Given problem:
Repeat every line exactly, keeping the pictures out of the copy.

Recorded data:
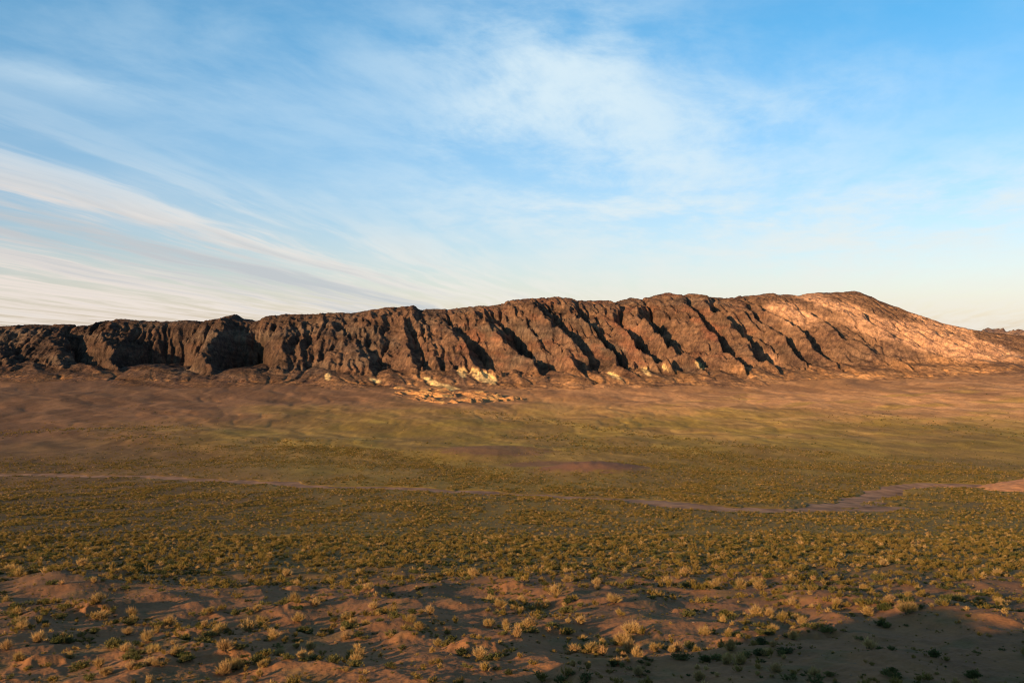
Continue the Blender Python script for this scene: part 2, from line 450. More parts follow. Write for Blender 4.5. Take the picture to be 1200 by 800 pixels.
# valleys: (px at crest, px at foot, depth m, width of the steep shaded side as a share)
VAL = [(-420, -430, 60, .35), (-250, -260, 60, .35), (-110, -100, 60, .35), (-20, -20, 40, .35), (48, 58, 28, .35), (112, 100, 24, .35), (244, 166, 215, .68), (322, 306, 185, .52), (372, 398, 14, .3),
       (430, 470, 20, .3), (482, 520, 10, .3), (545, 612, 32, .30), (606, 672, 84, .42), (652, 706, 10, .35), (690, 765, 70, .36), (722, 800, 22, .2), (765, 848, 100, .42),
       (805, 886, 30, .16), (836, 925, 80, .36), (872, 968, 26, .16), (890, 1018, 50, .24), (930, 1085, 36, .18), (985, 1160, 22, .2), (1050, 1230, 20, .2),
       (1110, 1310, 16, .25), (1170, 1390, 18, .25), (1260, 1500, 20, .3), (1420, 1700, 20, .3)]
VAL = [((a - 600) / FPX * YC, (b - 600) / FPX * YF, d, s) for a, b, d, s in VAL]


def mountain(x, y):
    yc = YC + 40 * fbm(x / 500, 0 * x, 2, 101)
    yf = YF + 55 * fbm(x / 210, 0 * x + 3, 3, 102) + sst(500, 900, x) * 30
    t = (y - yf) / (yc - yf)
    tc_ = np.clip(t, 0, 1)
    # sample the crest along the slant of the spurs
    sk = np.interp(x, [-1500, -300, 300, 900, 1600], [0.0, 0.08, 0.20, 0.30, 0.34])
    zc_ = np.interp(x, SILX, SILZ)
    zf = P(x, np.minimum(y, yf + 40), bed=False) - 6
    tv = np.minimum(tc_ / 0.62, 1.25)
    # warped x for valleys
    xw = x + 34 * fbm(x / 190, y / 190, 3, 103) + 7 * fbm(x / 48, y / 48, 3, 104)
    # position between neighbouring valleys
    h = np.zeros_like(x); dep = np.zeros_like(x); sharp = np.zeros_like(x); cell = np.zeros_like(x)
    for i in range(len(VAL) - 1):
        a, b = VAL[i], VAL[i + 1]
        va = a[1] + (a[0] - a[1]) * tv; vb = b[1] + (b[0] - b[1]) * tv
        m = (xw >= va) & (xw < vb)
        u = (xw - va) / np.maximum(vb - va, 1)
        s = b[3] if i != 7 else 0.45 + 0.32 * (1 - tc_)
        s = s + 0 * tc_                                       # share of the steep side (falls towards valley b)
        up = np.clip(u / (1 - s), 0, 1); dn = np.clip((1 - u) / s, 0, 1)
        ridge_ = np.minimum(up ** 0.85, dn ** 1.0)
        d = np.where(u < 1 - s, a[2] * 0.35 + b[2] * 0.65, b[2])
        h = np.where(m, ridge_, h); dep = np.where(m, d, dep); cell = np.where(m, i, cell)
    valley = (1 - h) * dep
    env = sst(-0.02, 0.30, tc_) * (1 - 0.92 * sst(0.52, 0.95, tc_))
    # main slope: steep toe, rounded shoulder
    tc0 = tc_; tc_ = np.clip(t + 0.10 * (h - 0.6) * (1 - sst(0.0, 0.5, t)), 0, 1)
    p = 0.60 * (1 - (1 - tc_) ** 1.7) + 0.40 * tc_
    shoulder = sst(0, 0.95, tc_)
    p = 0.55 * p + 0.45 * shoulder ** 0.8
    rel = zc_ - zf
    z = zf + rel * p - 1.12 * valley * env * np.clip(rel / 200, 0.3, 1.1)
    # gullies running down between the spurs
    s = xw - (sk * 1.6) * (yc - y) * 1.0
    xg = x + sk * 2.0 * (y - yc)
    xq = xg + 9 * fbm(x / 60, y / 60, 2, 171)
    g1 = ridged(xq / 64, y / 620, 3, 110, 0.5)
    g2 = ridged(xq / 27 + 3, y / 300, 2, 111, 0.5)
    rgh = np.interp(x, [-1500, -900, -300, 500, 900, 1500], [1.0, 1.1, 1.15, 1.0, 0.55, 0.40])
    e2 = sst(0.0, 0.16, tc_) * (1 - 0.80 * sst(0.70, 1.0, tc_))
    z = z + (g1 - 0.8) * 13 * (0.5 + 0.7 * sst(-0.4, 0.4, fbm(x / 220, y / 400, 2, 175))) * e2 * rgh * np.interp(x, [-400, 250], [.45, .95]) + (g2 - 0.8) * 9 * e2 * rgh * np.interp(x, [-400, 250], [.6, 1])
    g3 = ridged(xg / 17 + 0.5 * fbm(x / 30, y / 30, 2, 128), y / 75, 2, 127, 0.5)
    z = z - (g3 - 0.7) * 5.5 * e2 * np.clip(rgh, 0.6, 1) * sst(-0.5, 0.3, fbm(x / 140 + 4, y / 200, 2, 129))
    # crags
    cr = ridged(x / 62 + 9, y / 60 + 2, 4, 112, 0.5)
    z = z + (cr - 0.9) * 4.0 * np.interp(x, [-300, 200], [1.4, .8]) * e2 * rgh * (0.5 + sst(-0.2, 0.5, fbm(x / 160, y / 120, 2, 113)))
    z = z + 1.5 * fbm(x / 12, y / 13, 3, 114, 0.6) * e2 * rgh
    rk = np.clip(ridged(x / 21 + fbm(x / 40, y / 40, 2, 117), y / 24, 3, 118, 0.55) - 0.75, 0, 2)
    z = z + 2.6 * rk * e2 * rgh * sst(-0.3, 0.4, fbm(x / 110, y / 90, 3, 119))
    # back of the range: broken upland falling away
    bk = np.clip(t - 1, 0, 6)
    z = z - rel * (0.10 * bk + 0.16 * bk ** 1.4) + 0.0
    z = z + sst(0.85, 1.3, t) * 5 * fbm(x / 90, y / 90, 3, 115)
    # pale clay foothills and the eroded apron at the foot
    ap = np.exp(-((t + 0.06) / 0.10) ** 2) * (0.2 + sst(-850, -500, x) * (1 - sst(0, 250, x)))
    z = z + ap * (10 * np.clip(ridged(xg / 26, y / 75, 3, 116) - 0.55, 0, 2))
    z = np.where(t < -0.02, np.minimum(z, zf + 4 + (t + 0.02) * 500), z)
    # talus cones spilling from the gully mouths
    apr = zf + 4.6 + 92 * np.clip(t + 0.34, 0, 0.50) ** 2 * (0.65 + 0.55 * (1 - h) + 0.25 * fbm(x / 90, y / 160, 3, 170)) - 8 * sst(-0.25, -0.40, t)
    k_ = 2.5; mx_ = np.maximum(z, apr); z = mx_ + k_ * np.log1p(np.exp(-np.abs(z - apr) / k_)) - k_ * 0.15
    z = np.where(t > 0.35, np.where(t > 0.45, mx_, z), z)
    return z, t, h, zf, rel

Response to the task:
Continue the Blender Python script for this scene: part 2, from line 450. More parts follow. Write for Blender 4.5. Take the picture to be 1200 by 800 pixels.
# valleys: (px at crest, px at foot, depth m, width of the steep shaded side as a share)
VAL = [(-420, -430, 60, .35), (-250, -260, 60, .35), (-110, -100, 60, .35), (-20, -20, 40, .35), (48, 58, 28, .35), (112, 100, 24, .35), (244, 166, 215, .68), (322, 306, 185, .52), (372, 398, 14, .3),
       (430, 470, 20, .3), (482, 520, 10, .3), (545, 612, 32, .30), (606, 672, 84, .42), (652, 706, 10, .35), (690, 765, 70, .36), (722, 800, 22, .2), (765, 848, 100, .42),
       (805, 886, 30, .16), (836, 925, 80, .36), (872, 968, 26, .16), (890, 1018, 50, .24), (930, 1085, 36, .18), (985, 1160, 22, .2), (1050, 1230, 20, .2),
       (1110, 1310, 16, .25), (1170, 1390, 18, .25), (1260, 1500, 20, .3), (1420, 1700, 20, .3)]
VAL = [((a - 600) / FPX * YC, (b - 600) / FPX * YF, d, s) for a, b, d, s in VAL]


def mountain(x, y):
    yc = YC + 40 * fbm(x / 500, 0 * x, 2, 101)
    yf = YF + 55 * fbm(x / 210, 0 * x + 3, 3, 102) + sst(500, 900, x) * 30
    t = (y - yf) / (yc - yf)
    tc_ = np.clip(t, 0, 1)
    # sample the crest along the slant of the spurs
    sk = np.interp(x, [-1500, -300, 300, 900, 1600], [0.0, 0.08, 0.20, 0.30, 0.34])
    zc_ = np.interp(x, SILX, SILZ)
    zf = P(x, np.minimum(y, yf + 40), bed=False) - 6
    tv = np.minimum(tc_ / 0.62, 1.25)
    # warped x for valleys
    xw = x + 34 * fbm(x / 190, y / 190, 3, 103) + 7 * fbm(x / 48, y / 48, 3, 104)
    # position between neighbouring valleys
    h = np.zeros_like(x); dep = np.zeros_like(x); sharp = np.zeros_like(x); cell = np.zeros_like(x)
    for i in range(len(VAL) - 1):
        a, b = VAL[i], VAL[i + 1]
        va = a[1] + (a[0] - a[1]) * tv; vb = b[1] + (b[0] - b[1]) * tv
        m = (xw >= va) & (xw < vb)
        u = (xw - va) / np.maximum(vb - va, 1)
        s = b[3] if i != 7 else 0.45 + 0.32 * (1 - tc_)
        s = s + 0 * tc_                                       # share of the steep side (falls towards valley b)
        up = np.clip(u / (1 - s), 0, 1); dn = np.clip((1 - u) / s, 0, 1)
        ridge_ = np.minimum(up ** 0.85, dn ** 1.0)
        d = np.where(u < 1 - s, a[2] * 0.35 + b[2] * 0.65, b[2])
        h = np.where(m, ridge_, h); dep = np.where(m, d, dep); cell = np.where(m, i, cell)
    valley = (1 - h) * dep
    env = sst(-0.02, 0.30, tc_) * (1 - 0.92 * sst(0.52, 0.95, tc_))
    # main slope: steep toe, rounded shoulder
    tc0 = tc_; tc_ = np.clip(t + 0.10 * (h - 0.6) * (1 - sst(0.0, 0.5, t)), 0, 1)
    p = 0.60 * (1 - (1 - tc_) ** 1.7) + 0.40 * tc_
    shoulder = sst(0, 0.95, tc_)
    p = 0.55 * p + 0.45 * shoulder ** 0.8
    rel = zc_ - zf
    z = zf + rel * p - 1.12 * valley * env * np.clip(rel / 200, 0.3, 1.1)
    # gullies running down between the spurs
    s = xw - (sk * 1.6) * (yc - y) * 1.0
    xg = x + sk * 2.0 * (y - yc)
    xq = xg + 9 * fbm(x / 60, y / 60, 2, 171)
    g1 = ridged(xq / 64, y / 620, 3, 110, 0.5)
    g2 = ridged(xq / 27 + 3, y / 300, 2, 111, 0.5)
    rgh = np.interp(x, [-1500, -900, -300, 500, 900, 1500], [1.0, 1.1, 1.15, 1.0, 0.55, 0.40])
    e2 = sst(0.0, 0.16, tc_) * (1 - 0.80 * sst(0.70, 1.0, tc_))
    z = z + (g1 - 0.8) * 13 * (0.5 + 0.7 * sst(-0.4, 0.4, fbm(x / 220, y / 400, 2, 175))) * e2 * rgh * np.interp(x, [-400, 250], [.45, .95]) + (g2 - 0.8) * 9 * e2 * rgh * np.interp(x, [-400, 250], [.6, 1])
    g3 = ridged(xg / 17 + 0.5 * fbm(x / 30, y / 30, 2, 128), y / 75, 2, 127, 0.5)
    z = z - (g3 - 0.7) * 5.5 * e2 * np.clip(rgh, 0.6, 1) * sst(-0.5, 0.3, fbm(x / 140 + 4, y / 200, 2, 129))
    # crags
    cr = ridged(x / 62 + 9, y / 60 + 2, 4, 112, 0.5)
    z = z + (cr - 0.9) * 4.0 * np.interp(x, [-300, 200], [1.4, .8]) * e2 * rgh * (0.5 + sst(-0.2, 0.5, fbm(x / 160, y / 120, 2, 113)))
    z = z + 1.5 * fbm(x / 12, y / 13, 3, 114, 0.6) * e2 * rgh
    rk = np.clip(ridged(x / 21 + fbm(x / 40, y / 40, 2, 117), y / 24, 3, 118, 0.55) - 0.75, 0, 2)
    z = z + 2.6 * rk * e2 * rgh * sst(-0.3, 0.4, fbm(x / 110, y / 90, 3, 119))
    # back of the range: broken upland falling away
    bk = np.clip(t - 1, 0, 6)
    z = z - rel * (0.10 * bk + 0.16 * bk ** 1.4) + 0.0
    z = z + sst(0.85, 1.3, t) * 5 * fbm(x / 90, y / 90, 3, 115)
    # pale clay foothills and the eroded apron at the foot
    ap = np.exp(-((t + 0.06) / 0.10) ** 2) * (0.2 + sst(-850, -500, x) * (1 - sst(0, 250, x)))
    z = z + ap * (10 * np.clip(ridged(xg / 26, y / 75, 3, 116) - 0.55, 0, 2))
    z = np.where(t < -0.02, np.minimum(z, zf + 4 + (t + 0.02) * 500), z)
    # talus cones spilling from the gully mouths
    apr = zf + 4.6 + 92 * np.clip(t + 0.34, 0, 0.50) ** 2 * (0.65 + 0.55 * (1 - h) + 0.25 * fbm(x / 90, y / 160, 3, 170)) - 8 * sst(-0.25, -0.40, t)
    k_ = 2.5; mx_ = np.maximum(z, apr); z = mx_ + k_ * np.log1p(np.exp(-np.abs(z - apr) / k_)) - k_ * 0.15
    z = np.where(t > 0.35, np.where(t > 0.45, mx_, z), z)
    return z, t, h, zf, rel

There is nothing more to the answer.